Have you ever wondered why it’s so difficult to create a truly effective workplace culture? Perhaps it’s because your organization is being pulled in so many different directions at once. Haworth has a great white paper that gives you a simple way to visualize how this works with the Competing Values Framework. It uses two sets of opposing values set at right angles to create four “quadrants” that encompass a remarkably complete picture of the different definitions of effectiveness found across organizational cultures. The system is also scalable from small groups to large corporations.

The framework contrasts flexibility vs. focus along one line and internal vs. external along the other. For example, an organization that values flexibility is highly adaptable and interested in promoting transformation. A more focused organization places value on stability and prefers a predictable environment. An internally focused organization seeks harmony and collaboration while an externally focused one is interested in outdoing the competition. The quadrants created demonstrate the key characteristic of the organization based on its two main values (e.g., internal/flexible, external/focused, etc.). These are the characteristics:

  • Collaborate (do things together)
  • Create (do things first)
  • Compete (do things fast)
  • Control (do things right)

How Can This Information Be Used?

According to Haworth, “The Competing Values Framework is used to organize an approach to leadership and management development. Individual leadership competencies, for example, are developed and improved in the context of the organization’s culture, its strategic competencies, financial strategies, pressing problems, and desired outcomes.”

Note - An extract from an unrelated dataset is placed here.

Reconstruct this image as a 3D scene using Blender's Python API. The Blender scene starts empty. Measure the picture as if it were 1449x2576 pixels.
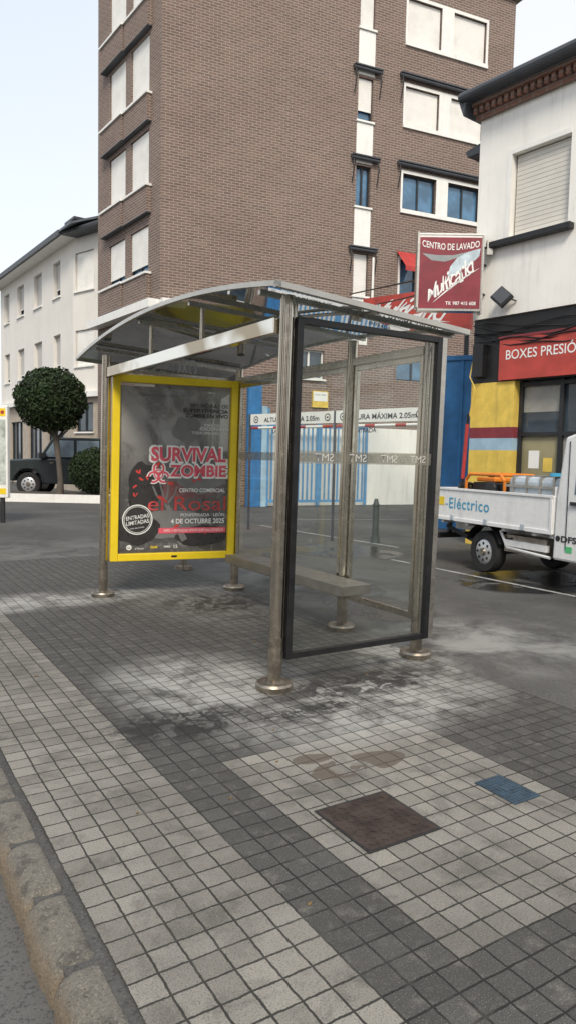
import bpy, math, random
from mathutils import Matrix, Vector, noise
random.seed(7)
SC=bpy.context.scene; COL=SC.collection
SC.view_settings.view_transform='Standard'; SC.view_settings.look='None'; SC.view_settings.exposure=0
A32=math.radians(32)
W={}   # world matrices by object name

# ------------------------------------------------------------ materials
def newmat(name):
    m=bpy.data.materials.new(name); m.use_nodes=True
    nt=m.node_tree; b=nt.nodes["Principled BSDF"]; return m,nt,b
class N:
    def __init__(s,nt): s.nt=nt
    def n(s,t,**k):
        x=s.nt.nodes.new(t)
        for a,v in k.items(): setattr(x,a,v)
        return x
    def l(s,a,b): s.nt.links.new(a,b)
    def put(s,sock,v):
        if isinstance(v,bpy.types.NodeSocket): s.l(v,sock)
        else: sock.default_value=v
    def m(s,op,a,b=None,c=None,clamp=False):
        x=s.n("ShaderNodeMath",operation=op,use_clamp=clamp); s.put(x.inputs[0],a)
        if b is not None: s.put(x.inputs[1],b)
        if c is not None: s.put(x.inputs[2],c)
        return x.outputs[0]
    def mix(s,f,a,b,mode='MIX'):
        x=s.n("ShaderNodeMix",data_type='RGBA',blend_type=mode); s.put(x.inputs[0],f)
        s.put(x.inputs[6],a if isinstance(a,bpy.types.NodeSocket) else c4(a)); s.put(x.inputs[7],b if isinstance(b,bpy.types.NodeSocket) else c4(b)); return x.outputs[2]
    def noise(s,vec,scale,detail=4,rough=.6,dist=0):
        x=s.n("ShaderNodeTexNoise"); s.l(vec,x.inputs['Vector']); x.inputs['Scale'].default_value=scale
        x.inputs['Detail'].default_value=detail; x.inputs['Roughness'].default_value=rough; x.inputs['Distortion'].default_value=dist
        return x.outputs[0]
    def ramp(s,v,a,b,c=0.,d=1.):
        x=s.n("ShaderNodeMapRange",interpolation_type='SMOOTHSTEP'); s.put(x.inputs[0],v)
        for i,q in enumerate((a,b,c,d)): x.inputs[i+1].default_value=q
        return x.outputs[0]
    def obj(s): return s.n("ShaderNodeTexCoord").outputs['Object']
    def xyz(s,v):
        x=s.n("ShaderNodeSeparateXYZ"); s.l(v,x.inputs[0]); return x.outputs
    def comb(s,x,y,z=0.):
        c=s.n("ShaderNodeCombineXYZ")
        for i,q in enumerate((x,y,z)): s.put(c.inputs[i],q)
        return c.outputs[0]
    def bump(s,h,strength,dist,bs):
        x=s.n("ShaderNodeBump"); x.inputs['Strength'].default_value=strength; x.inputs['Distance'].default_value=dist
        s.l(h,x.inputs['Height']); s.l(x.outputs[0],bs.inputs['Normal'])
    def blob(s,X,Y,cx,cy,rx,ry,soft=1.):
        a=s.m('DIVIDE',s.m('SUBTRACT',X,cx),rx); b=s.m('DIVIDE',s.m('SUBTRACT',Y,cy),ry)
        d=s.m('ADD',s.m('MULTIPLY',a,a),s.m('MULTIPLY',b,b))
        return s.ramp(d,0.,1.,1.,0.)
    def fresnel(s,ior):
        g=s.n("ShaderNodeNewGeometry"); x=s.n("ShaderNodeFresnel")
        s.l(s.m('ADD',ior,s.m('MULTIPLY',g.outputs['Backfacing'],1./ior-ior)),x.inputs[0]); return x.outputs[0]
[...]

Since each set of values is diametrically opposed, there is no way to “have it all”. For example, you can’t have both complete control and complete creativity. That’s OK. There is no one correct way to run an organization. So, this diagram isn’t designed to invite judgment. Instead, this tool is designed to:

  • Make it easy to see the currently existing culture for what it is
  • Identify areas where competing values within the organization are leading to conflict and loss of effectiveness
  • Determine what areas need to be focused on to create more balance – or an even more finely tuned emphasis on the areas of greatest strength
  • Discover which technologies and resources will help bolster the desired quadrants

Basically, when you understand the framework, your organization can stop pulling in all four directions and pull together in the desired direction.